We need to make Lemmy a success by making it an engaging place, with good content and good people. So get to posting, voting and commenting.
There are actual good bots, but they don't usually post, only comment. The TL;DR bot is a real nice feature to have, especially when the source is a news site with so much ads and crap I can't read the article. Reddit repost bots should be banned imho.
I don't see that a lot, because I'm only subscribed to the most populated communities whenever there are multiple.
Anyway, I don't know much about bot programming, but it seems possible to make the bot check the community for similar URLs in the last couple of days so it could skip the ones already posted.
it seems like lately, about 80% of my all feed is the same stories posted on different communities by the same bot. This, IMHO, causes loss of OC posts by users on the feed. I want to block the bot, yet some of the news stories it posts interests me so I'm actually a little torn? I like the all feed so I can find communities I might want to subscribe to, like a lot of others. However, it is hard to find that if the feed is being overtaken by one story on every other post. On the other hand, it's nice seeing the replies from other people on the different communities. If only there was a way to have Lemmy point to existing communities with the same name upon creation.
I wonder if the bots that are making their own posts (such as the hacker news and reddit X-post bots) should be limited to their own communities. If you want them in your feed, subscribe, otherwise, everyone is ignoring them by default.
Especially when that reddit post was a personal question or something else that was supposed to spark a discussion... And it just gets copied here where the comments are lost.

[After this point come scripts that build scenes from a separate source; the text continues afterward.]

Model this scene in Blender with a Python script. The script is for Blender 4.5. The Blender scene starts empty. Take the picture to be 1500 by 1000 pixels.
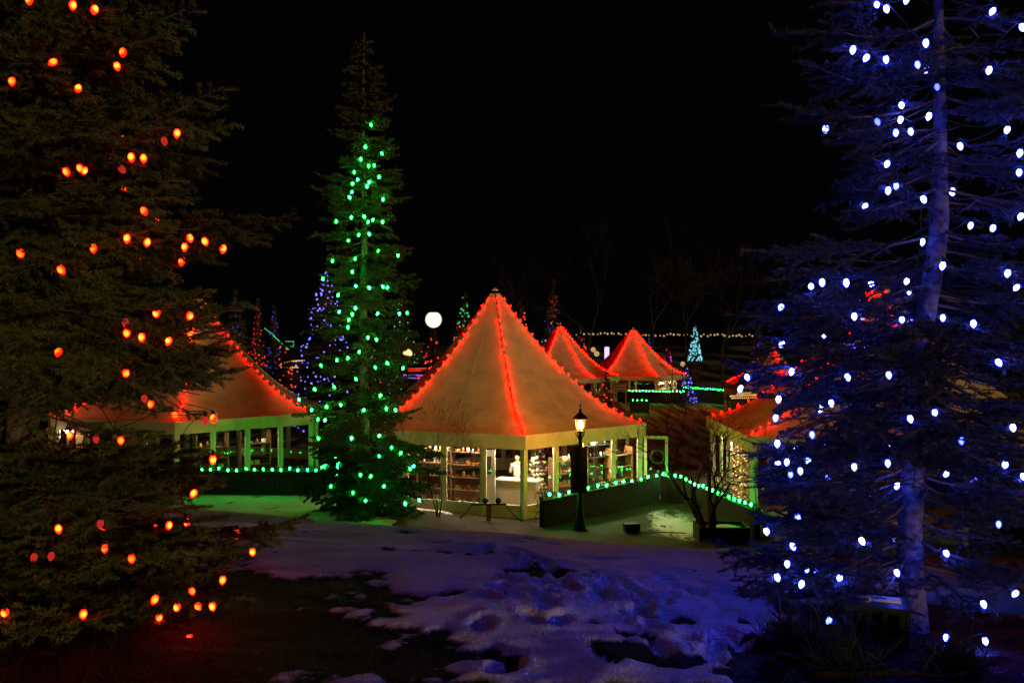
import bpy, math, random
import numpy as np
from mathutils import Vector, Matrix, Quaternion

rnd = random.Random(11)
NP = np.random.RandomState(5)
PI = math.pi
sc = bpy.context.scene
COL = sc.collection
F, CZ, HY = 1256.0, 5.6, 490.0      # focal length in photo pixels, camera height, horizon row


def P(px, py, d):
    return Vector((d * (px - 750) / F, d, CZ + d * (HY - py) / F))


def softplus(t, k):
    t = np.asarray(t, float) / k
    return k * np.where(t > 30, t, np.log1p(np.exp(np.minimum(t, 30))))


def foot(x):
    return 23.6 - 0.35 * np.clip(x, -9, 9)


def gz(x, y):
    """near snow bank up to a crest 9 m away, then a drop to the level of the tents"""
    x = np.asarray(x, float)
    yy = np.maximum(np.asarray(y, float), 3.0)
    xc = np.clip(x, -6, 6)
    za = 3.92 - .03 * xc - (yy - 4.2) * (.39 + .046 * xc) / 4.8
    zb = 3.53 - .076 * xc - .246 * (yy - 9)
    z = za - softplus(za - zb, .12)
    z = softplus(z, .35)
    z = z + .42 * np.exp(-((x + 4.3) ** 2 + (yy - 24.9) ** 2) / 5.0)
    z = z - 0.012 * np.clip(yy - 32, 0, 100)
    return z if np.ndim(z) else float(z)


def G(px, d, up=0.0):
    x = d * (px - 750) / F
    return Vector((x, d, gz(x, d) + up))


# ------------------------------------------------------------------ materials
def mat(name, col, rough=0.6, metal=0.0, noise=0.0, nscale=8.0, bump=0.0, spec=0.3):
    m = bpy.data.materials.new(name)
    m.use_nodes = True
    nt = m.node_tree
    b = nt.nodes['Principled BSDF']
    b.inputs['Roughness'].default_value = rough
    b.inputs['Metallic'].default_value = metal
    b.inputs['Specular IOR Level'].default_value = spec
    b.inputs['Base Color'].default_value = (*col, 1)
    if noise or bump:
        tc = nt.nodes.new('ShaderNodeTexCoord')
        n = nt.nodes.new('ShaderNodeTexNoise')
        n.inputs['Scale'].default_value = nscale
        n.inputs['Detail'].default_value = 6
        nt.links.new(tc.outputs['Object'], n.inputs['Vector'])
        if noise:
            r = nt.nodes.new('ShaderNodeValToRGB')
            r.color_ramp.elements[0].position = 0.3
            r.color_ramp.elements[1].position = 0.7
            r.color_ramp.elements[0].color = (*[c * (1 - noise) for c in col], 1)
            r.color_ramp.elements[1].color = (*[min(1, c * (1 + noise)) for c in col], 1)
            nt.links.new(n.outputs['Fac'], r.inputs['Fac'])
            nt.links.new(r.outputs['Color'], b.inputs['Base Color'])
        if bump:
            bp = nt.nodes.new('ShaderNodeBump')
            bp.inputs['Strength'].default_value = bump
            nt.links.new(n.outputs['Fac'], bp.inputs['Height'])
            nt.links.new(bp.outputs['Normal'], b.inputs['Normal'])
    return m


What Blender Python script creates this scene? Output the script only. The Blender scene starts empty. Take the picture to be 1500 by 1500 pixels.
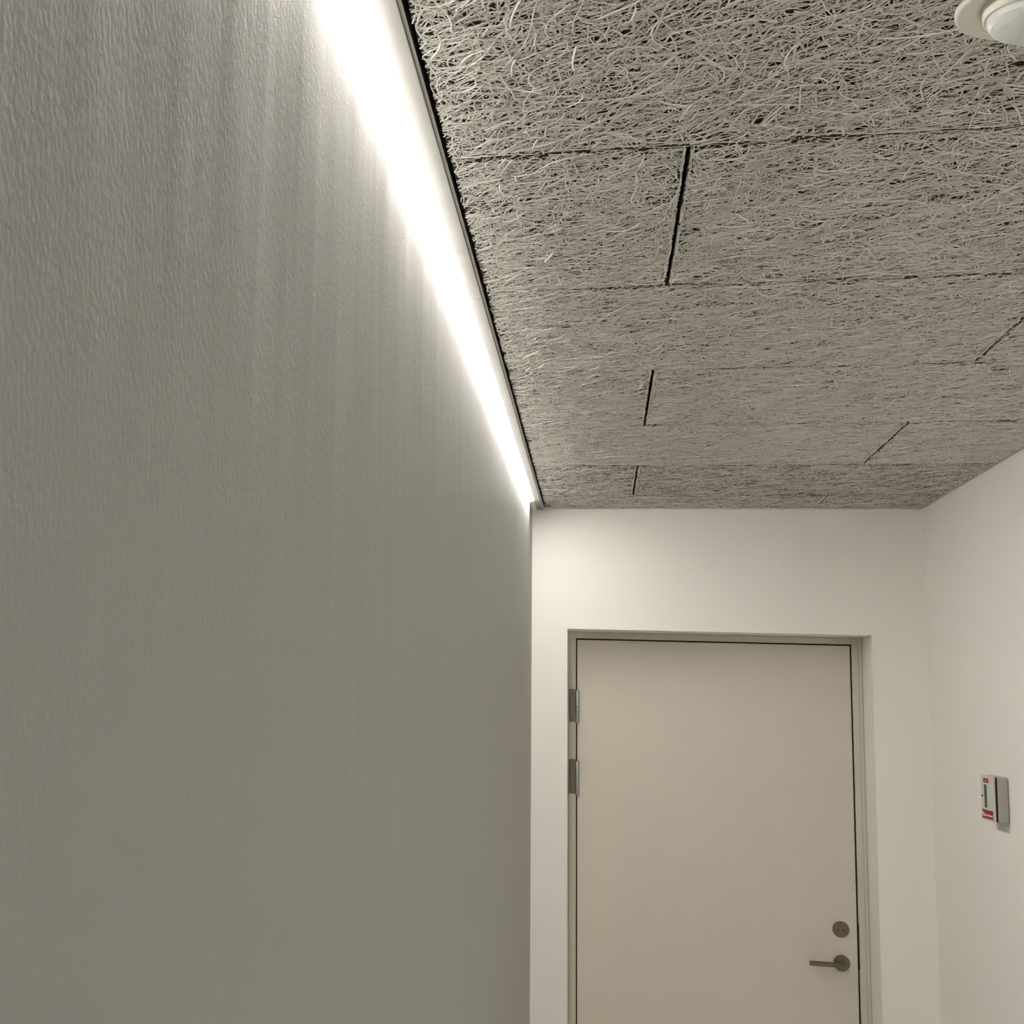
import bpy, bmesh, math, random
import numpy as np
from mathutils import Matrix, Vector

random.seed(7)
rng = np.random.default_rng(11)
scene = bpy.context.scene
COL = scene.collection

# ------------------------------------------------------------------ layout (metres)
H = 2.52                 # ceiling height
XL, XR = -0.338, 0.939   # left and right wall faces
XP = -0.2928             # left edge of the ceiling panels (lamp profile beside it)
YB, YR = 0.0, -7.0       # end wall with the door, rear of the corridor
YD = 0.19                # plane of the door leaf, set back in its reveal

# ------------------------------------------------------------------ camera
cam_d = bpy.data.cameras.new('camera')
cam = bpy.data.objects.new('camera', cam_d)
COL.objects.link(cam)
right = Vector((0.96962, 0.242296, 0.033615))
down = Vector((-0.00152, 0.143388, -0.989665))
fwd = Vector((-0.244612, 0.959548, 0.139401))
m = Matrix.Identity(4)
for i in range(3):
    m[i][0], m[i][1], m[i][2] = right[i], -down[i], -fwd[i]
m[0][3], m[1][3], m[2][3] = -0.1084, -5.0458, H - 0.6811
cam.matrix_world = m
cam_d.sensor_width = 36.0
cam_d.lens = 2055.2 / 1500 * 36.0
cam_d.shift_x = (750 - 358.8) / 1500
cam_d.shift_y = -(750 - 724.8) / 1500
cam_d.clip_start = 0.02
scene.camera = cam

# ------------------------------------------------------------------ world and exposure
world = bpy.data.worlds.new('world')
scene.world = world
world.use_nodes = True
world.node_tree.nodes['Background'].inputs['Color'].default_value = (0, 0, 0, 1)
scene.view_settings.view_transform = 'Standard'
scene.view_settings.look = 'None'
scene.view_settings.gamma = 1.0
scene.view_settings.use_curve_mapping = False
scene.view_settings.exposure = 0.13
try:
    scene.cycles.max_bounces = 14
    scene.cycles.diffuse_bounces = 10
    scene.cycles.use_denoising = True
except Exception:
    pass
LAMP_STRENGTH = 129.0
LAMP_COLOR = (1.0, 0.95, 0.88)

# ------------------------------------------------------------------ materials
def new_mat(name):
    mt = bpy.data.materials.new(name)
    mt.use_nodes = True
    nt = mt.node_tree
    return mt, nt, nt.nodes['Principled BSDF']

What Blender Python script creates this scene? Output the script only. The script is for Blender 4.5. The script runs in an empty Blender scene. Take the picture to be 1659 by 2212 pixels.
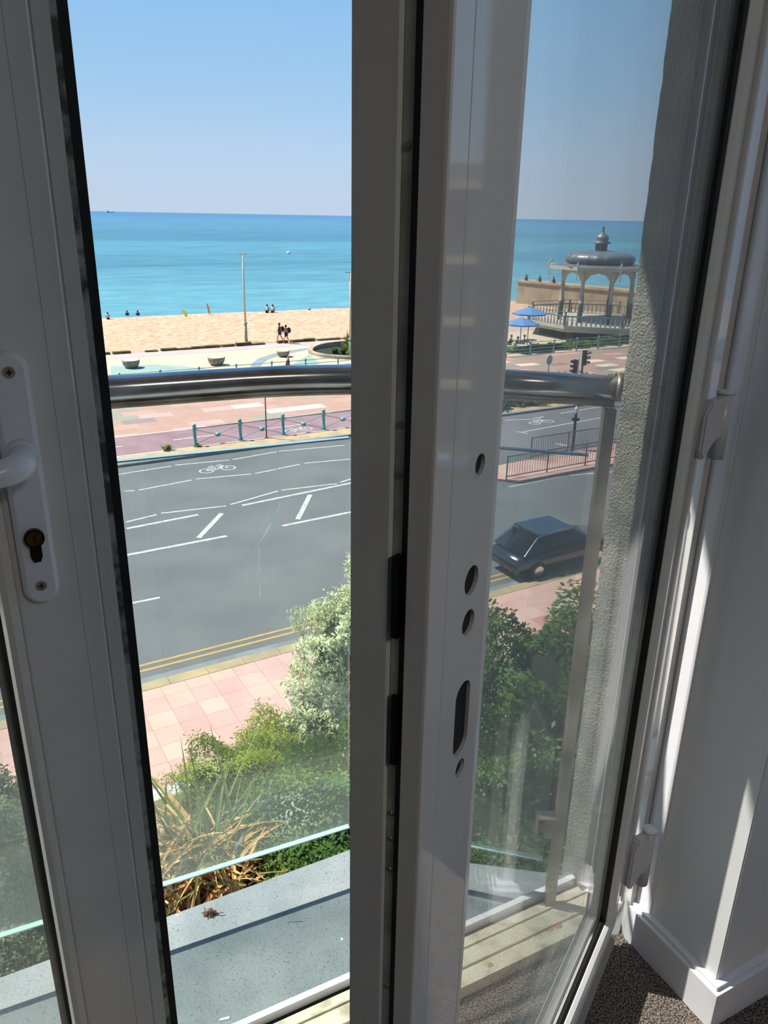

I actually think posting bots make the platform much more attractive for new users. Tbh the overall quality of content on Lemmy can be dogshit at times in regards of memes, regardless of whether it was a bot post or not. The only way to improve quality in humor is to throw a lot of stuff out there, see what sticks and get that upvoted. A lot of the lower quality content should turn into white noise so you only see it if you're actively monitoring new posts in a magazine.
Informative content doesn't suffer in quality from less contribution in the same way I think.
In some places it makes sense: Memes, jokes, "self sufficient content". But when exmormon has post titles with questions but are posted by a bot, that's useless. There's no interacting with OP.
I think each community has to decide if their content is supported by these bots or not.
If they're well-behaved bots, there's a "bot user" flag the creator would set on the lemmy profile/settings page. That's the available in the API and usually shows up as a B tag on the web UI (hovering says bot iirc) and a robot icon in many of the apps.
Yea me too ... I don't think I really know what this is about.
I've recently got the feeling that there is a pocket of lemmy that is much more of a reddit replication than I was aware of. Like, I think a bunch of the big communities over on lemmy.world like TIL or Asklemmy etc (I'm not sure I subscribe to any of these) are all affiliated and moderated by the same team ... which seems like a pretty dedicated effort to getting a new-Reddit set up. Cool if that's your thing ... but I'd be guessing that it's in that sort of space that bots are more prevalent??
We need more people posting. As someone that has tried to make more general posts, it is a job for bots. Posting anything and having to see the constant negativity of the sludge at the bottom is unsustainable. Everyone that I have seen try here, quits. If you have not posted general content regularly to match the bots, respectfully, STFU
I feel it makes sense for a few communities where the main activity isn't reading or commenting, but rather only looking at images. That said, a bot won't see how well different kinds of content they post do, so they can (and do sometimes) keep posting low quality/effort, spam, marketing disguised as articles, etc.